Contudo, também não se pode deixar de dar atenção ao mesmo Professor David Rodrigues quando, antes, noutro local, já reconheceu que “encontramos frequentemente um enorme descompasso entre o que as instituições dizem e as práticas que desenvolvem” e “o que está escrito não estar a ser cumprido”, muito porque a inclusão não é só “intervenção sobre o aluno, é também sobre os envolvimentos”. (revista “Educação Inclusiva” - volume 8 –Nº 1, de Julho de 2017).
O que leva à reflexão de que também na Educação, mesmo talvez especialmente na Educação, não é por estar (re)escrita e publicada que a Lei (qualquer lei) verdadeiramente existe mas, sim, por ser efectivamente aplicada no “terreno”, ou seja, quanto ao concreto âmbito, objecto e objectivo da sua letra e espírito.
Neste sentido, como quanto a qualquer outro domínio (saúde, justiça, trabalho, etc), também na Escola, se antes havia o risco de não termos educação inclusiva por não termos respectiva Lei, também risco há agora de não termos (realmente) Lei por não termos (realmente) educação inclusiva.
É certo que, seja como for, com ou sem lei, com ou sem a sua efectiva aplicação, pelo menos do ponto de vista dos princípios, na Escola, tão absurdo é o pressuposto de a inclusão não ser minimamente educativa como a educação não ser minimamente inclusiva.
De qualquer modo, resta daqui a pergunta (cuja importância da resposta mais se acentua para EE de alunos com esta condição) de até que ponto neste domínio há, ou não, na Escola, suporte (estratégia, organização e meios) para a “intervenção sobre o aluno e também sobre os envolvimentos” (citando novamente o professor David Rodrigues).
Pergunta que se desdobra e concretiza em várias outras, por exemplo: que estruturas?
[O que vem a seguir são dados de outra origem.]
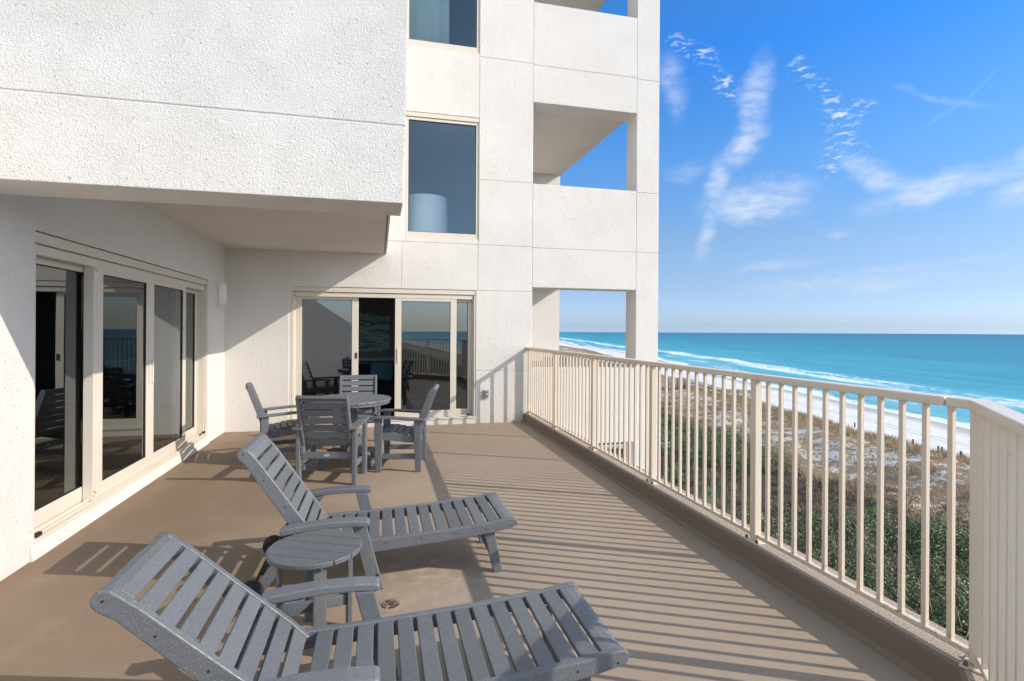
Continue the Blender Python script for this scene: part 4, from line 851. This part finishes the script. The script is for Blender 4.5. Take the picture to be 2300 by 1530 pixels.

Que pessoas (professores, técnicos, auxiliares operacionais) e sua suficiência, formação, qualificações, capacidades (sensibilidade, motivação, determinação…) e condições de emprego, de carreira e sobretudo de trabalho? Que organização? Que meios? Que direcção / gestão?
É importante, sim, a discussão e reflexão sobre os conceitos. Mas, concluindo ainda neste registo interrogativo, até justamente pela bondade desses conceitos e visando a sua efectiva concretização, que satisfação das correspondentes necessidades especiais da Escola (“NEE”)?